--- Extracted entries ---

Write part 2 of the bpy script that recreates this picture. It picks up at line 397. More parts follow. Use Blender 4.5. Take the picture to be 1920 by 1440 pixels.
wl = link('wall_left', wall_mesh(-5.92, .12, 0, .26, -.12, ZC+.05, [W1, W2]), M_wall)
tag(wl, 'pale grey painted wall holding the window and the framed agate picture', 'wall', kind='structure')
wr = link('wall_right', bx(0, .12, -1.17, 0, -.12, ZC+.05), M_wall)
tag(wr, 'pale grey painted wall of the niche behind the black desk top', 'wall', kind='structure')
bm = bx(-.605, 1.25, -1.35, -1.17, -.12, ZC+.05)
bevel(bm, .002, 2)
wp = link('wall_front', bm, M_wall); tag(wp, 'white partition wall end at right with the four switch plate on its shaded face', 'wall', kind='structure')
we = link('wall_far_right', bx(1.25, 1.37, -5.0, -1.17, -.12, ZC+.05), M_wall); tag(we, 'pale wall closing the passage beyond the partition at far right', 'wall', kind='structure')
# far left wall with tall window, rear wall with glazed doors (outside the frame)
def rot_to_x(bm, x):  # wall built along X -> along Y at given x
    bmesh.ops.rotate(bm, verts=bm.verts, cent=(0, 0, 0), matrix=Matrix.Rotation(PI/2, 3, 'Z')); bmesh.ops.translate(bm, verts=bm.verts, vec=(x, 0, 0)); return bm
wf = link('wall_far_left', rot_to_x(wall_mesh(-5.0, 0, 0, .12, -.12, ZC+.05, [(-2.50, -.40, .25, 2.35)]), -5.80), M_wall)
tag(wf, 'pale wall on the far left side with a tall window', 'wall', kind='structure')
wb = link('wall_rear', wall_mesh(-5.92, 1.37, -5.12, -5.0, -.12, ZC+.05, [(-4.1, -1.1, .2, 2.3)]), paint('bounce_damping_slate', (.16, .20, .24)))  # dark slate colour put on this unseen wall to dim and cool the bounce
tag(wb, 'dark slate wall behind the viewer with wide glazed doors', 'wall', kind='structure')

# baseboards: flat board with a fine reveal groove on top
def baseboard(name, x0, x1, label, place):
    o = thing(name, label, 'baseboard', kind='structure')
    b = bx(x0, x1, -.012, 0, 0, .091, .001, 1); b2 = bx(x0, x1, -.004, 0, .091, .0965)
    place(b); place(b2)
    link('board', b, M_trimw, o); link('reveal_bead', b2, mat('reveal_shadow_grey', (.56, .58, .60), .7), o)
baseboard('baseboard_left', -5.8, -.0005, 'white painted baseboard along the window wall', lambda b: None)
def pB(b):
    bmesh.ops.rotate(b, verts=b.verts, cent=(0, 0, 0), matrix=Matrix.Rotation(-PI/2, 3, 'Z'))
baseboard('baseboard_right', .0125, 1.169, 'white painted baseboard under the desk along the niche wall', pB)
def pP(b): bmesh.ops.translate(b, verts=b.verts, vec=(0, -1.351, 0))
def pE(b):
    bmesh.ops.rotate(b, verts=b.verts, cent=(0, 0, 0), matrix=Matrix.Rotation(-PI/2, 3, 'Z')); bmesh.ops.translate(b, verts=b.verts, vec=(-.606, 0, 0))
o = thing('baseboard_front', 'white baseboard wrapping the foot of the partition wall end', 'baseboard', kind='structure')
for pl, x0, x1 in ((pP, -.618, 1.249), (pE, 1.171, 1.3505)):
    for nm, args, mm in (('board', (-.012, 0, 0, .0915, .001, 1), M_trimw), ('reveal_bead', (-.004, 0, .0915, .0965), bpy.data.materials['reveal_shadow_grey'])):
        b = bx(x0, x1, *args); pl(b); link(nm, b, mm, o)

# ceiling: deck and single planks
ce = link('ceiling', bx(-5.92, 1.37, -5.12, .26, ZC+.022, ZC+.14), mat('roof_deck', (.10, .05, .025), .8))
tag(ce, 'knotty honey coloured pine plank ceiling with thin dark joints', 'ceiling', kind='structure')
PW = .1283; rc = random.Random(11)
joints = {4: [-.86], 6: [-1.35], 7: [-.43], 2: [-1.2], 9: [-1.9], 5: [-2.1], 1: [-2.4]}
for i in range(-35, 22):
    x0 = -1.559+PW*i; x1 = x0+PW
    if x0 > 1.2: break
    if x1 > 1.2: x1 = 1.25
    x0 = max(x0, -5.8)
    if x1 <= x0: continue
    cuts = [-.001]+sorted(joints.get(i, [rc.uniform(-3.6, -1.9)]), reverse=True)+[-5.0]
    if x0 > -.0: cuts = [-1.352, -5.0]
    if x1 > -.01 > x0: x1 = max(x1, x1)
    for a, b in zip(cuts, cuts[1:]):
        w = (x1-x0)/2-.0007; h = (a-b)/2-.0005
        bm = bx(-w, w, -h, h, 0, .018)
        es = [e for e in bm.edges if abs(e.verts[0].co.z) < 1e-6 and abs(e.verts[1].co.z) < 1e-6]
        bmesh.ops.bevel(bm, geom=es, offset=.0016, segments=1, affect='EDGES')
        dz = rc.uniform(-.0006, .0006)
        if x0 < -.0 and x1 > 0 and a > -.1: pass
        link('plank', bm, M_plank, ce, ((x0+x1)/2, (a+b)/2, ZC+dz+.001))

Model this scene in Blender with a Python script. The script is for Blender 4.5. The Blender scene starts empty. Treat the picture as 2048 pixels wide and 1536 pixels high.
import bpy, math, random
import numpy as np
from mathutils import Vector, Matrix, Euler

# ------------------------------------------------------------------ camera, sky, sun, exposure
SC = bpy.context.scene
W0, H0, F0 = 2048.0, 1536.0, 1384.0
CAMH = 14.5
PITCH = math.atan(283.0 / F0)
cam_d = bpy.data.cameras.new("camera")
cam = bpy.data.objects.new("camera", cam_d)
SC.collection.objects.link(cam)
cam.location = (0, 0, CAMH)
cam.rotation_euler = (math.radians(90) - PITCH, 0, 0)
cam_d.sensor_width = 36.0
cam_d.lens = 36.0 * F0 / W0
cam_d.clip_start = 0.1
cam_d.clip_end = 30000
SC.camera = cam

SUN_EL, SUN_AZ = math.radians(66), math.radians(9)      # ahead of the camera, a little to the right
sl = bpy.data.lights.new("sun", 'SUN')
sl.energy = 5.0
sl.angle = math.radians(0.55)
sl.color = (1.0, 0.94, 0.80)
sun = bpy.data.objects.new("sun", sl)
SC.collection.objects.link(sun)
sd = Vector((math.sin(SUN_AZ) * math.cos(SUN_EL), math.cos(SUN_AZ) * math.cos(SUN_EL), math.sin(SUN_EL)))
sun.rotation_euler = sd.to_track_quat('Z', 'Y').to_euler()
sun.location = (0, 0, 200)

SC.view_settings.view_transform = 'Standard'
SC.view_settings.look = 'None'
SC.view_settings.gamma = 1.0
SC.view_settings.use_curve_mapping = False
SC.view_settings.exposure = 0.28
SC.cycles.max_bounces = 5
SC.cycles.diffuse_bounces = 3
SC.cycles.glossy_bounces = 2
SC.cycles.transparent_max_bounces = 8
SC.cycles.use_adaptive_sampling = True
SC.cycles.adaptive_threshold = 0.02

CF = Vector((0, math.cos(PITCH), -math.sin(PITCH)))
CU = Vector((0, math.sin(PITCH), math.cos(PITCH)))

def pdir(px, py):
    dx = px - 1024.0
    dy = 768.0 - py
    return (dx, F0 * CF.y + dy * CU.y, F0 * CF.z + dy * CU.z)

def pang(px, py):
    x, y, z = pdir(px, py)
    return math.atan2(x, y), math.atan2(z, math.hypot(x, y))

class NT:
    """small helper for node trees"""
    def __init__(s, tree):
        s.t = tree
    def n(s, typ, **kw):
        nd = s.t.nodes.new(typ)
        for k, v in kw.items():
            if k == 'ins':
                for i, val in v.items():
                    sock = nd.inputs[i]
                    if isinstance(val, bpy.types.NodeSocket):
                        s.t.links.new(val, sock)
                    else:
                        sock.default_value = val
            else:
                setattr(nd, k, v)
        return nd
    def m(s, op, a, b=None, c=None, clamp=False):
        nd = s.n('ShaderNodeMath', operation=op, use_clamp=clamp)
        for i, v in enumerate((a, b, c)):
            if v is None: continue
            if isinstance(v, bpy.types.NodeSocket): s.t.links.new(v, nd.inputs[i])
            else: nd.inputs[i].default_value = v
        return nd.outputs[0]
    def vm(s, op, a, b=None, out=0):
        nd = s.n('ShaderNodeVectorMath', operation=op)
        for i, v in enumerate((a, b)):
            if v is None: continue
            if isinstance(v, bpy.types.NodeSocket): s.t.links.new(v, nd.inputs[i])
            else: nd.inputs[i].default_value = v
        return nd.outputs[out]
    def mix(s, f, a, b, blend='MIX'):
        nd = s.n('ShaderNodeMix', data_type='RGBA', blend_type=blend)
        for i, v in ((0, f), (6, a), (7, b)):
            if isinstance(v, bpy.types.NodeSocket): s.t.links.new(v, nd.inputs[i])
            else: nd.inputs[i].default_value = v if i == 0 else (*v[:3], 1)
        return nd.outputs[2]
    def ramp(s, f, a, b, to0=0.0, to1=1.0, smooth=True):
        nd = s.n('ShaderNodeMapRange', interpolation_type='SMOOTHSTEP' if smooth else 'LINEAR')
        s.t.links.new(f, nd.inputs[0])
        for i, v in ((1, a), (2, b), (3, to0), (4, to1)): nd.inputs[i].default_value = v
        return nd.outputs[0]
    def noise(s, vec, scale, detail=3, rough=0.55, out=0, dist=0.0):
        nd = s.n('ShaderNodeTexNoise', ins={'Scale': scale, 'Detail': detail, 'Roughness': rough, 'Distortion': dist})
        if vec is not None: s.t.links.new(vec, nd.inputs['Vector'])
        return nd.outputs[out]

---

**Description of the task**
Extract and reproduce exactly the lines opening with the line containing "Model this scene" and closing with the line containing "SC.camera = cam", inclusive.

**Solution to the exercise**
Model this scene in Blender with a Python script. The script is for Blender 4.5. The Blender scene starts empty. Treat the picture as 2048 pixels wide and 1536 pixels high.
import bpy, math, random
import numpy as np
from mathutils import Vector, Matrix, Euler

# ------------------------------------------------------------------ camera, sky, sun, exposure
SC = bpy.context.scene
W0, H0, F0 = 2048.0, 1536.0, 1384.0
CAMH = 14.5
PITCH = math.atan(283.0 / F0)
cam_d = bpy.data.cameras.new("camera")
cam = bpy.data.objects.new("camera", cam_d)
SC.collection.objects.link(cam)
cam.location = (0, 0, CAMH)
cam.rotation_euler = (math.radians(90) - PITCH, 0, 0)
cam_d.sensor_width = 36.0
cam_d.lens = 36.0 * F0 / W0
cam_d.clip_start = 0.1
cam_d.clip_end = 30000
SC.camera = cam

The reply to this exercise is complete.